In another set of tests, we replicate our analysis using U.S. firms (instead of international firms). U.S. investors have an insignificant impact on U.S. firms’ E&S performance. However, foreign investors that come from high E&S norm countries have a strong and significant positive impact on U.S. firms, for both their E and S performance. Thus, foreign investors’ social norms also make their way into U.S. firms.

To see the effect we document, compare a Dutch mutual fund investing in a US firm with a US mutual fund investing in a Dutch firm. We find that the Dutch fund, and others like it, will successfully push the US firm towards better environmental and social performance. The US fund instead will not exert any such pressure on the Dutch firm. The rationale for this is that institutional investors cater to the social norms of their constituents. US social norms towards environmental and social issues are relatively weak. When instead social norms towards E&S issues are strong, such as in the Netherlands and throughout Europe, the foreign investor transplants (Dutch) social norms into (US) firms.
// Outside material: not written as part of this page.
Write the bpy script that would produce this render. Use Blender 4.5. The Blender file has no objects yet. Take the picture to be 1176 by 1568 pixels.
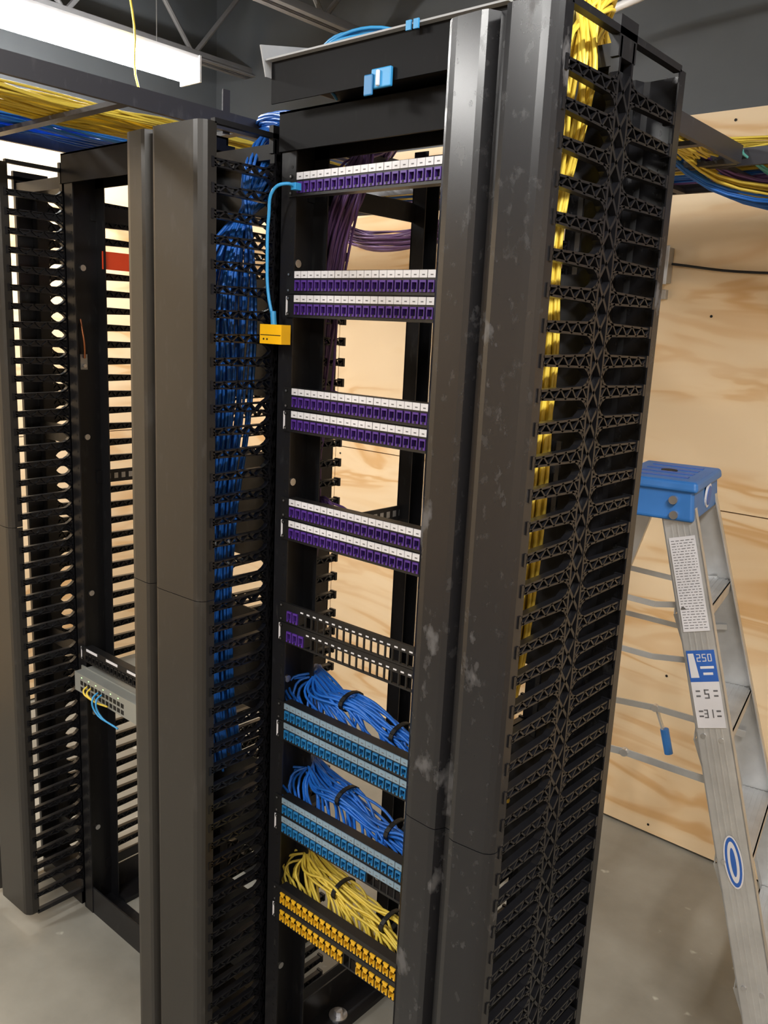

From a CEO and firm management standpoint, the success of foreign investors transplanting their social norms into the firms they own adds an additional dimension to the importance of institutional investors. This ‘color of money’ effect is unlikely to be without conflict—executives of firms from low-social-norm countries would have both social norm and fiduciary duty incentives to push back. Our results help inform the debate about increasing investor power by, for example, giving investors enhanced access to the proxy. To the extent that domestic social norms place less value on E&S performance, calls for enhanced investor power are likely to be challenged by management and domestic regulators.